ロイターが直近の決算説明を調べたところでは、他の幾つかの米電力会社は化石燃料使用発電所の操業を維持した上で、新規建設にも乗り出している。
例えばエンタジーは過去50年で初めて天然ガス火力発電所の建設に着手した。
754MW規模の発電所は、ミシシッピ州にアマゾンが立ち上げる2カ所のデータセンターに電力を供給する。
またニソースが29年までに計画している新規設備投資額193億ドルの半分近くは、天然ガス火力発電システムの改善に充当され、インディアナ、オハイオ、バージニア各州で急速に広がるデータセンター市場に対応する。
トータス・キャピタルのシニア・ポートフォリオマネジャー、ロブ・サメル氏は、データセンターにとって天然ガスは明快な回答だと指摘。
「最も低コストで、最も信頼度は高く、石炭からの転換という面では脱炭素化になっている。
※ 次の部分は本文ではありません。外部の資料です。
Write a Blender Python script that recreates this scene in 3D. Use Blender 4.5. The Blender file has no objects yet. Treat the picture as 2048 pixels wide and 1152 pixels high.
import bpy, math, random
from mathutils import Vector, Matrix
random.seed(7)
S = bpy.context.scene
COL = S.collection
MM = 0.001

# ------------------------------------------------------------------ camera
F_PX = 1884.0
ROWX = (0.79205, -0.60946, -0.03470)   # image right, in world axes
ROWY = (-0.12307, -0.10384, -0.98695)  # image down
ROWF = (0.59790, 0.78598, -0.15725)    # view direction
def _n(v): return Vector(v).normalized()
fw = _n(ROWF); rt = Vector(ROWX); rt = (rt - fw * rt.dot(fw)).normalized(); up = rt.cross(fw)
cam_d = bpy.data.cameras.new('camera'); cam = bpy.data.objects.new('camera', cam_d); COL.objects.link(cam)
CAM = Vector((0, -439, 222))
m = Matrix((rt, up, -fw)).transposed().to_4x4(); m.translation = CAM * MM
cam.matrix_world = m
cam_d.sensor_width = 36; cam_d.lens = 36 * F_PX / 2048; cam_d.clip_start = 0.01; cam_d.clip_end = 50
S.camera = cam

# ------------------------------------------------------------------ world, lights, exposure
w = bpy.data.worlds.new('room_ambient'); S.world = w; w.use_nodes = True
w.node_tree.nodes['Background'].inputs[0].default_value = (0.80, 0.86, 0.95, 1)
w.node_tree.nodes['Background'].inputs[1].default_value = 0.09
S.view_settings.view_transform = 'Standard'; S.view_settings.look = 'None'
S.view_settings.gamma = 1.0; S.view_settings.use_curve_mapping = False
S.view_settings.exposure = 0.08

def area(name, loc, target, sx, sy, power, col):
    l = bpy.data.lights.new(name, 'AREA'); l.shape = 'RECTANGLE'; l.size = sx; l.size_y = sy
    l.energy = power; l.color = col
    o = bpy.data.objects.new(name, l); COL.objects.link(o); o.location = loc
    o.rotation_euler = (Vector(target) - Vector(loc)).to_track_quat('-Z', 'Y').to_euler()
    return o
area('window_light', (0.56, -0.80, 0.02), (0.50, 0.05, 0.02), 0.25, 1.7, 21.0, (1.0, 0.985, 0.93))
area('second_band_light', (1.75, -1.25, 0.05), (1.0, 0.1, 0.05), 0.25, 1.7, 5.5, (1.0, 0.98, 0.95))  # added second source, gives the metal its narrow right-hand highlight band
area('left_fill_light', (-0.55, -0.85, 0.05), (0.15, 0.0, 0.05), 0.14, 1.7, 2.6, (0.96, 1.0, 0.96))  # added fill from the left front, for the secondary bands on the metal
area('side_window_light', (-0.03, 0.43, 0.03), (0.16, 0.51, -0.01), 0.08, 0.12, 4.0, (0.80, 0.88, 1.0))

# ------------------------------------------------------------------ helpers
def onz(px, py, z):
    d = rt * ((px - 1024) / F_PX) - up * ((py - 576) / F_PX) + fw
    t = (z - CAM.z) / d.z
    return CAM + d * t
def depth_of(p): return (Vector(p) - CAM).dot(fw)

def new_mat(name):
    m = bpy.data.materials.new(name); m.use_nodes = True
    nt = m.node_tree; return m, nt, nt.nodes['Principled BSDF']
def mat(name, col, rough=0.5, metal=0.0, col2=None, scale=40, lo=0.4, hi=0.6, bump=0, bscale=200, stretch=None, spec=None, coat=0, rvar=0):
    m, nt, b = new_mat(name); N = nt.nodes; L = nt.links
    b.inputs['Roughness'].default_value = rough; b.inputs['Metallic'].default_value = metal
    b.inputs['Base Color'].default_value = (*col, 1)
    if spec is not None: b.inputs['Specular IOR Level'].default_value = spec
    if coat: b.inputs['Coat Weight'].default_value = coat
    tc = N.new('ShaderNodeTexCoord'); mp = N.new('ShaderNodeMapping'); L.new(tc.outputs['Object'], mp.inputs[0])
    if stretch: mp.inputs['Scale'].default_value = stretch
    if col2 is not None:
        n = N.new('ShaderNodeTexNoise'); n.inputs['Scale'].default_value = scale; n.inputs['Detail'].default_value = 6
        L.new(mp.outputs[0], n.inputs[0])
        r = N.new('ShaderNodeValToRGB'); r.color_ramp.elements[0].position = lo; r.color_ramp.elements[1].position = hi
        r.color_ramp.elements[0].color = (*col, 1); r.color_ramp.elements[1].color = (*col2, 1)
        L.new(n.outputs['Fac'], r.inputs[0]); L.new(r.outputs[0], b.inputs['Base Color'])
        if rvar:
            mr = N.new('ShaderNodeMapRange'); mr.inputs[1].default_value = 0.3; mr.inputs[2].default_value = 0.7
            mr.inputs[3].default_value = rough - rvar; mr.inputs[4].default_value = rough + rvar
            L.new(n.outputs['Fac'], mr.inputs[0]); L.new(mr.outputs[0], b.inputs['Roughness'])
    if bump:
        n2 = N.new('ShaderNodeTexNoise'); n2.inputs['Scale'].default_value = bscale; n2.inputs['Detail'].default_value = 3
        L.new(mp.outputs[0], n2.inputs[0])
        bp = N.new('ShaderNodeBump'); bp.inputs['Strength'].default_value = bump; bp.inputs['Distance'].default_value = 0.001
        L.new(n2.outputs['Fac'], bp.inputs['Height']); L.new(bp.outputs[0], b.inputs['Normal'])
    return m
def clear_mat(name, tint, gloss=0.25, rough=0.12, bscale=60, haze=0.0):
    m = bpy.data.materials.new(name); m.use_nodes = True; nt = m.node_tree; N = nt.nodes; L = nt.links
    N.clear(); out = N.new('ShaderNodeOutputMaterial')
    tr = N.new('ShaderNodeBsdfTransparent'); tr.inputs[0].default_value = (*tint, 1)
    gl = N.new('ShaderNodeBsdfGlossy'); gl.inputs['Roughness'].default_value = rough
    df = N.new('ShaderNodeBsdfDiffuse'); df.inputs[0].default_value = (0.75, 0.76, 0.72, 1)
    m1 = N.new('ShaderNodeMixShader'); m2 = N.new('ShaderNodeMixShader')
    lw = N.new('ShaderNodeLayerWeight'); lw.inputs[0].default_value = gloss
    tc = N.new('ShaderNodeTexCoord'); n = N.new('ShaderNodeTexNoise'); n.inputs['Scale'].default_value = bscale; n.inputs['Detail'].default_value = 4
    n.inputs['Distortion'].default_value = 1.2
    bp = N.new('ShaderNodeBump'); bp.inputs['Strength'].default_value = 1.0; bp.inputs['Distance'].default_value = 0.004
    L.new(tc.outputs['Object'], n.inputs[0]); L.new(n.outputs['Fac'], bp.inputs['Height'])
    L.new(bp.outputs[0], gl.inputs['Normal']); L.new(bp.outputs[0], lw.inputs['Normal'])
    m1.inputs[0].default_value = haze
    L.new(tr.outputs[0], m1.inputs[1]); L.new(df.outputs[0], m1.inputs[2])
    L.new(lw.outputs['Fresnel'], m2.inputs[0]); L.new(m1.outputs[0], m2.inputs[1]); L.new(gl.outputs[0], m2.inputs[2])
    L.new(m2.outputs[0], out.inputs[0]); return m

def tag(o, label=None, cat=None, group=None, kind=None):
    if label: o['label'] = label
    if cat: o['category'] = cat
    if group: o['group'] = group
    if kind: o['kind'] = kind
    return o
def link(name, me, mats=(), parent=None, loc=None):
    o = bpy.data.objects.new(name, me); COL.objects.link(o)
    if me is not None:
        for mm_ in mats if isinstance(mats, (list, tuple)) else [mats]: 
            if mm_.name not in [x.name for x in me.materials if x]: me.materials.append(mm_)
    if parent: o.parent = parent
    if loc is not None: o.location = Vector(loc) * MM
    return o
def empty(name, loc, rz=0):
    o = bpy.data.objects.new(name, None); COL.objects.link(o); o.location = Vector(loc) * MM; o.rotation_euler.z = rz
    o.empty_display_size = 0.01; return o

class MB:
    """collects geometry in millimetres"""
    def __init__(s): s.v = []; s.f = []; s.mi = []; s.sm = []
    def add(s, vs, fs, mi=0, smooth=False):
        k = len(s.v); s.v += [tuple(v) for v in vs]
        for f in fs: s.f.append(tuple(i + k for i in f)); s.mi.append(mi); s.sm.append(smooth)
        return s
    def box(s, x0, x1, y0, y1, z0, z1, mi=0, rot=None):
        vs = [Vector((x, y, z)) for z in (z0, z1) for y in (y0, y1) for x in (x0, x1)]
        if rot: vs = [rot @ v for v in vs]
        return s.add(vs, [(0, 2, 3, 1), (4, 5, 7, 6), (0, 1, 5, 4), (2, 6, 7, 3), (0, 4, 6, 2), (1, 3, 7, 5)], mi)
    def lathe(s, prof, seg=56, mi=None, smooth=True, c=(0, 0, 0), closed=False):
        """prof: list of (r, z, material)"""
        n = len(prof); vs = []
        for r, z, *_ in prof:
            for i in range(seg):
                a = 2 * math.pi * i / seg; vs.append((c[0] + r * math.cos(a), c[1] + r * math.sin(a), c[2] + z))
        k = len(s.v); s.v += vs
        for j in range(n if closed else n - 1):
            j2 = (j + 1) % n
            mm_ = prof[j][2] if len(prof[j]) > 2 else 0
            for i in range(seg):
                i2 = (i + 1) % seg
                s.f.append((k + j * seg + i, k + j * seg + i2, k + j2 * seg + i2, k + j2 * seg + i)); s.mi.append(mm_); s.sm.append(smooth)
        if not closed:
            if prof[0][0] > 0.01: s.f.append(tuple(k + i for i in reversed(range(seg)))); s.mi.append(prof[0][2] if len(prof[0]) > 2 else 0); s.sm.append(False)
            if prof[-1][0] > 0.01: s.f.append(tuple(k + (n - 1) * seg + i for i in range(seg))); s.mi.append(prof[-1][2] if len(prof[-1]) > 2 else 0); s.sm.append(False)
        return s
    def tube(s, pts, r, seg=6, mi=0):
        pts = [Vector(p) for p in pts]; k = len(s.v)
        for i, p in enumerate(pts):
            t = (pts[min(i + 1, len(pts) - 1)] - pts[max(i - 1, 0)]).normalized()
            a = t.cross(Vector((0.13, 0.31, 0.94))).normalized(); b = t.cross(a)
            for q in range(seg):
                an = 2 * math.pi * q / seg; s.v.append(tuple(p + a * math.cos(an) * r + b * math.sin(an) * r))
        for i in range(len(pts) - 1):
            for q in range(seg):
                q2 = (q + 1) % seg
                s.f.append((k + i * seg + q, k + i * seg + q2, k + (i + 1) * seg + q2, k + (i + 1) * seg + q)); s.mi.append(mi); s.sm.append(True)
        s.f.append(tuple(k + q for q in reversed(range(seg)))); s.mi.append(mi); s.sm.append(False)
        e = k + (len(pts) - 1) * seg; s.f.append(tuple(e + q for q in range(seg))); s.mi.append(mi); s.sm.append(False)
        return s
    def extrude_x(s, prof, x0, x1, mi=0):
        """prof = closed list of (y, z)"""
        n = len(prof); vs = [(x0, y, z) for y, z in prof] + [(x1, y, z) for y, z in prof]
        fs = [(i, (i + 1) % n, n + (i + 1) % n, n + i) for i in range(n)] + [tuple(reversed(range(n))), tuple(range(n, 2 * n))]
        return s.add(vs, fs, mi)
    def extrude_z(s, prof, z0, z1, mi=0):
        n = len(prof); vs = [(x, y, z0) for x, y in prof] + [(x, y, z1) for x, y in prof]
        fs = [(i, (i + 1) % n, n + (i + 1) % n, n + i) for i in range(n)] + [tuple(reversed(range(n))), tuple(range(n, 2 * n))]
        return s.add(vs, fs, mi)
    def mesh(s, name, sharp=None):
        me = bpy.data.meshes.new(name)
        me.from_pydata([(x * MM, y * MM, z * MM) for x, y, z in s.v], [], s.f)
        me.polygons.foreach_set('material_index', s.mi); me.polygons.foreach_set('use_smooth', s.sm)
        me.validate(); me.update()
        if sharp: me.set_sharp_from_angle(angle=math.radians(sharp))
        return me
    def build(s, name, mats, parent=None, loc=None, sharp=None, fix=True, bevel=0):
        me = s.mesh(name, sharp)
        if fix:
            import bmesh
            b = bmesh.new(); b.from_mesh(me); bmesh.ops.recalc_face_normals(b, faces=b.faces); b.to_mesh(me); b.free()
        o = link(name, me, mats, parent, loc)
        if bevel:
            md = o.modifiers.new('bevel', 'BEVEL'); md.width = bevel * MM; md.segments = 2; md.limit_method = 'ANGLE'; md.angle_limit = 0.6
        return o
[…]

完璧な解決策かと言えばノーだが、これらのデータセンターの電力を完全に賄える方法が果たしてあるのかどうかは分からない」と述べた。
S&Pは、データセンターが30年までに米国の天然ガス需要を日量30億─60億立方フィート上乗せすると予想している。
クリーンエネルギー関連のコンサルティングを手がけるRMIは、そうした動きは米国の排出量削減の成果を場合によっては数十年にわたって悪化させると警告する。
トランプ次期米大統領の政権移行チームに近い複数の関係者は、同氏が掲げる電力システム強化計画では再生可能エネルギーよりも天然ガス開発が優先される公算が大きいと語った。
欧州の一部では、データセンター向け電力に石炭が求められている。
ポーランドの場合、新たなデータセンター設立計画が相次ぐ一方、再生可能エネルギー生産量が依然として少ないため、少なくともその電力需要の一部は石炭などのベースロード電源で充当する必要があるとされる。
国際エネルギー機関(IEA)によると、ポーランドの電源構成に占める石炭の比率は低下傾向にあるものの、昨年時点でも60%を超えている。
ドイツでマイクロソフトが今年発表したのは、ハンバッハ炭鉱近くで32億ユーロ(33億8000万ドル)を投じてデータセンターを拡張する計画だ。
マイクロソフトはこの計画が石炭に依存しているどうかについて言及を控えた。
広報担当者は「まだ計画の初期段階というのがコメントしない理由だ」と述べた。
マレーシアでも政府高官によると、幾つかのデータセンターが割高な再生可能エネルギーの代わりに、石炭・ガス火力発電が主流の送電網を利用している。
この高官は、今年入札に掛けたグリーン電力の50%弱しか実際に購入されていないと明かした。